Written exercise:
Retype only what runs from the beginning of the data through the line with "scene.camera = cam"; please omit the pictures and keep every line exact.

Supplied material:
^^^^^^^^

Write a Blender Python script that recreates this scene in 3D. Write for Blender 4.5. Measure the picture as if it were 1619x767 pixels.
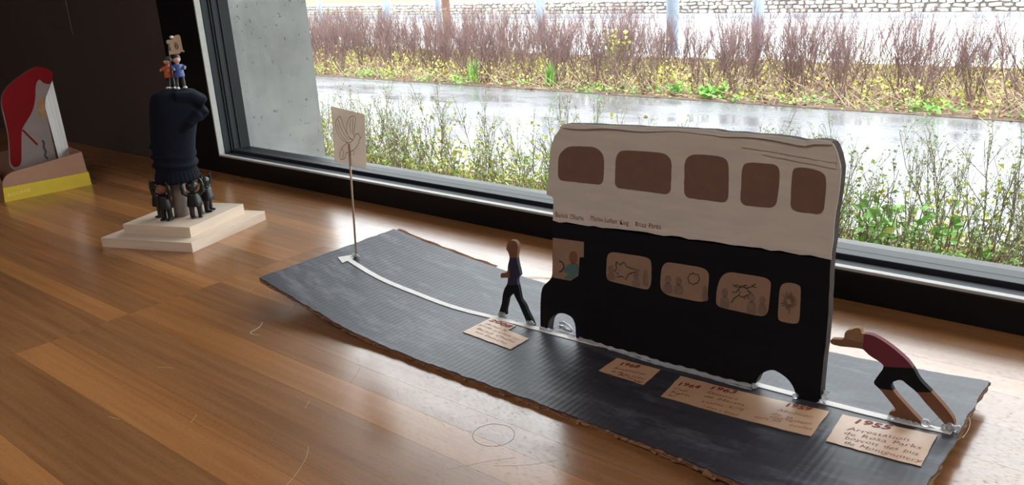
import bpy, bmesh, math, random
from mathutils import Vector, Matrix

scene = bpy.context.scene
for o in list(bpy.data.objects):
    bpy.data.objects.remove(o, do_unlink=True)
COL = scene.collection
random.seed(7)

# ------------------------------------------------------------------ camera
cam_data = bpy.data.cameras.new('camera')
cam_data.sensor_fit = 'HORIZONTAL'
cam_data.sensor_width = 36.0
cam_data.lens = 1330.0 / 1619.0 * 36.0
cam_data.clip_start = 0.02
cam_data.clip_end = 300
cam = bpy.data.objects.new('camera', cam_data)
COL.objects.link(cam)
cam.matrix_world = Matrix(((0.766957, -0.164398, 0.620282, 0.0),
                           (0.639381, 0.277851, -0.716932, 0.0),
                           (-0.054484, 0.946452, 0.318213, 0.45),
                           (0, 0, 0, 1)))
scene.camera = cam

# ------------------------------------------------------------------ sky (even overcast)
world = bpy.data.worlds.new('overcast_sky')
scene.world = world
world.use_nodes = True
bgn = world.node_tree.nodes['Background']
bgn.inputs[1].default_value = 1.45
# bright even rain cloud, a little lighter overhead
_nt = world.node_tree
_tc = _nt.nodes.new('ShaderNodeTexCoord')
_sx = _nt.nodes.new('ShaderNodeSeparateXYZ')
_cl = _nt.nodes.new('ShaderNodeClamp')
_ma = _nt.nodes.new('ShaderNodeMath')
_ma.operation = 'MULTIPLY_ADD'
_ma.inputs[1].default_value = 0.15
_ma.inputs[2].default_value = 0.9
_mx = _nt.nodes.new('ShaderNodeVectorMath')
_mx.operation = 'SCALE'
_mx.inputs[0].default_value = (0.93, 0.965, 1.0)
_nt.links.new(_tc.outputs['Generated'], _sx.inputs[0])
_nt.links.new(_sx.outputs[2], _cl.inputs[0])
_nt.links.new(_cl.outputs[0], _ma.inputs[0])
_nt.links.new(_ma.outputs[0], _mx.inputs['Scale'])
_nt.links.new(_mx.outputs[0], bgn.inputs[0])

# ------------------------------------------------------------------ added room fill and exposure
fill_light = bpy.data.lights.new('room_fill', 'AREA')  # unseen soft light, added to fill the room side of things
fill_light.shape = 'RECTANGLE'
fill_light.size = 2.4
fill_light.size_y = 1.4
fill_light.energy = 11.5
fill_light.color = (1.0, 0.91, 0.87)
fill_light_o = bpy.data.objects.new('room_fill', fill_light)
COL.objects.link(fill_light_o)
fill_light_o.location = (-0.2, -1.6, 2.38)
fill_light_o['label'] = 'wide unseen fill light added in the room behind the viewer'
fill_light_o['category'] = 'fill_light'

vs = scene.view_settings
vs.view_transform = 'Standard'
vs.look = 'None'
vs.exposure = 1.98
vs.gamma = 1.0
vs.use_curve_mapping = False

# ------------------------------------------------------------------ node helpers
MATS = {}


def new_mat(name):
    m = bpy.data.materials.new(name)
    m.use_nodes = True
    nt = m.node_tree
    return m, nt, nt.nodes['Principled BSDF'], nt.nodes['Material Output']


def N(nt, kind, **kw):
    n = nt.nodes.new(kind)
    for k, v in kw.items():
        if k in n.inputs.keys():
            n.inputs[k].default_value = v
        else:
            setattr(n, k, v)
    return n


def coords(nt, scale=(1, 1, 1), kind='Object', rnd=False):
    tc = N(nt, 'ShaderNodeTexCoord')
    mp = N(nt, 'ShaderNodeMapping')
    mp.inputs['Scale'].default_value = scale
    nt.links.new(tc.outputs[kind], mp.inputs['Vector'])
    if rnd:
        oi = N(nt, 'ShaderNodeObjectInfo')
        mu = N(nt, 'ShaderNodeMath', operation='MULTIPLY')
        mu.inputs[1].default_value = 37.0
        nt.links.new(oi.outputs['Random'], mu.inputs[0])
        nt.links.new(mu.outputs[0], mp.inputs['Location'])
    return mp


def noise(nt, vec, scale, detail=4, rough=0.55):
    n = N(nt, 'ShaderNodeTexNoise')
    n.inputs['Scale'].default_value = scale
    n.inputs['Detail'].default_value = detail
    n.inputs['Roughness'].default_value = rough
    nt.links.new(vec.outputs[0], n.inputs['Vector'])
    return n


def ramp(nt, fac, stops):
    r = N(nt, 'ShaderNodeValToRGB')
    el = r.color_ramp.elements
    while len(el) < len(stops):
        el.new(0.5)
    for e, (p, c) in zip(el, stops):
        e.position = p
        e.color = (c[0], c[1], c[2], 1) if not isinstance(c, (int, float)) else (c, c, c, 1)
    nt.links.new(fac, r.inputs[0])
    return r


def bump(nt, bsdf, height, strength, dist):
    b = N(nt, 'ShaderNodeBump')
    b.inputs['Strength'].default_value = strength
    b.inputs['Distance'].default_value = dist
    nt.links.new(height, b.inputs['Height'])
    nt.links.new(b.outputs[0], bsdf.inputs['Normal'])
    return b


def srgb(r, g, b):
    def f(c):
        c /= 255.0
        return c / 12.92 if c <= 0.04045 else ((c + 0.055) / 1.055) ** 2.4
    return (f(r), f(g), f(b))


def simple(name, col, rough=0.6, var=0.12, scale=30, stretch=(1, 1, 1), bstr=0.0, bdist=0.001, metal=0.0, spec=0.5):
    """plain procedural material: base colour broken up by noise"""
    if name in MATS:
        return MATS[name]
    m, nt, b, out = new_mat(name)
    mp = coords(nt, stretch)
    n = noise(nt, mp, scale)
    lo = tuple(max(0, c * (1 - var)) for c in col)
    hi = tuple(min(1, c * (1 + var)) for c in col)
    r = ramp(nt, n.outputs['Fac'], [(0.3, lo), (0.7, hi)])
    nt.links.new(r.outputs[0], b.inputs['Base Color'])
    b.inputs['Roughness'].default_value = rough
    b.inputs['Metallic'].default_value = metal
    b.inputs['Specular IOR Level'].default_value = spec
    if bstr:
        bump(nt, b, n.outputs['Fac'], bstr, bdist)
    MATS[name] = m
    return m


def wood(name, lo, hi, rough=0.2, spec=0.95):
    m, nt, b, out = new_mat(name)
    g = noise(nt, coords(nt, (2.2, 55, 30), rnd=True), 1.6, 6, 0.62)
    g2 = noise(nt, coords(nt, (0.9, 6, 6), rnd=True), 1.3, 3, 0.5)
    r = ramp(nt, g.outputs['Fac'], [(0.28, lo), (0.72, hi)])
    r2 = ramp(nt, g2.outputs['Fac'], [(0.3, 0.82), (0.7, 1.1)])
    mx = N(nt, 'ShaderNodeMix', data_type='RGBA', blend_type='MULTIPLY')
    mx.inputs[0].default_value = 1.0
    nt.links.new(r.outputs[0], mx.inputs[6])
    nt.links.new(r2.outputs[0], mx.inputs[7])
    p = noise(nt, coords(nt, (150, 1250, 300)), 1.0, 2, 0.5)
    pr = ramp(nt, p.outputs['Fac'], [(0.33, 0.62), (0.41, 1.0)])
    mx2 = N(nt, 'ShaderNodeMix', data_type='RGBA', blend_type='MULTIPLY')
    mx2.inputs[0].default_value = 1.0
    nt.links.new(mx.outputs[2], mx2.inputs[6])
    nt.links.new(pr.outputs[0], mx2.inputs[7])
    nt.links.new(mx2.outputs[2], b.inputs['Base Color'])
    rr = noise(nt, coords(nt, (6, 14, 6)), 2.0, 4)
    rm = ramp(nt, rr.outputs['Fac'], [(0.3, rough - 0.03), (0.7, rough + 0.06)])
    nt.links.new(rm.outputs[0], b.inputs['Roughness'])
    sp = ramp(nt, p.outputs['Fac'], [(0.35, spec * 0.2), (0.44, spec)])
    nt.links.new(sp.outputs[0], b.inputs['Specular IOR Level'])
    b.inputs['IOR'].default_value = 1.58
    bump(nt, b, pr.outputs[0], 0.08, 0.0006)
    MATS[name] = m
    return m


# ------------------------------------------------------------------ object helpers
def tag(o, label=None, cat=None, group=None, kind=None):
    if label:
        o['label'] = label
    if cat:
        o['category'] = cat
    if group:
        o['group'] = group
    if kind:
        o['kind'] = kind
    return o


def empty(name, loc, label, cat, group=None):
    o = bpy.data.objects.new(name, None)
    o.empty_display_size = 0.02
    COL.objects.link(o)
    o.location = loc
    return tag(o, label, cat, group)


def link(name, me, mat, parent=None, loc=None, smooth=False):
    o = bpy.data.objects.new(name, me)
    COL.objects.link(o)
    if mat is not None and len(me.materials) == 0:
        me.materials.append(mat)
    if smooth:
        for p in me.polygons:
            p.use_smooth = True
    if parent is not None:
        o.parent = parent
        # mesh data is written in world coordinates
        o.matrix_parent_inverse = world_mat(parent).inverted()
    if loc is not None:
        o.location = loc
    return o


def world_mat(o):
    m = Matrix.LocRotScale(o.location, o.rotation_euler, o.scale)
    if o.parent:
        m = world_mat(o.parent) @ o.matrix_parent_inverse @ m
    return m


def bm_mesh(bm, name='mesh'):
    me = bpy.data.meshes.new(name)
    bmesh.ops.recalc_face_normals(bm, faces=bm.faces[:])
    bm.to_mesh(me)
    bm.free()
    return me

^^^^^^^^

Exercise response:
Write a Blender Python script that recreates this scene in 3D. Write for Blender 4.5. Measure the picture as if it were 1619x767 pixels.
import bpy, bmesh, math, random
from mathutils import Vector, Matrix

scene = bpy.context.scene
for o in list(bpy.data.objects):
    bpy.data.objects.remove(o, do_unlink=True)
COL = scene.collection
random.seed(7)

# ------------------------------------------------------------------ camera
cam_data = bpy.data.cameras.new('camera')
cam_data.sensor_fit = 'HORIZONTAL'
cam_data.sensor_width = 36.0
cam_data.lens = 1330.0 / 1619.0 * 36.0
cam_data.clip_start = 0.02
cam_data.clip_end = 300
cam = bpy.data.objects.new('camera', cam_data)
COL.objects.link(cam)
cam.matrix_world = Matrix(((0.766957, -0.164398, 0.620282, 0.0),
                           (0.639381, 0.277851, -0.716932, 0.0),
                           (-0.054484, 0.946452, 0.318213, 0.45),
                           (0, 0, 0, 1)))
scene.camera = cam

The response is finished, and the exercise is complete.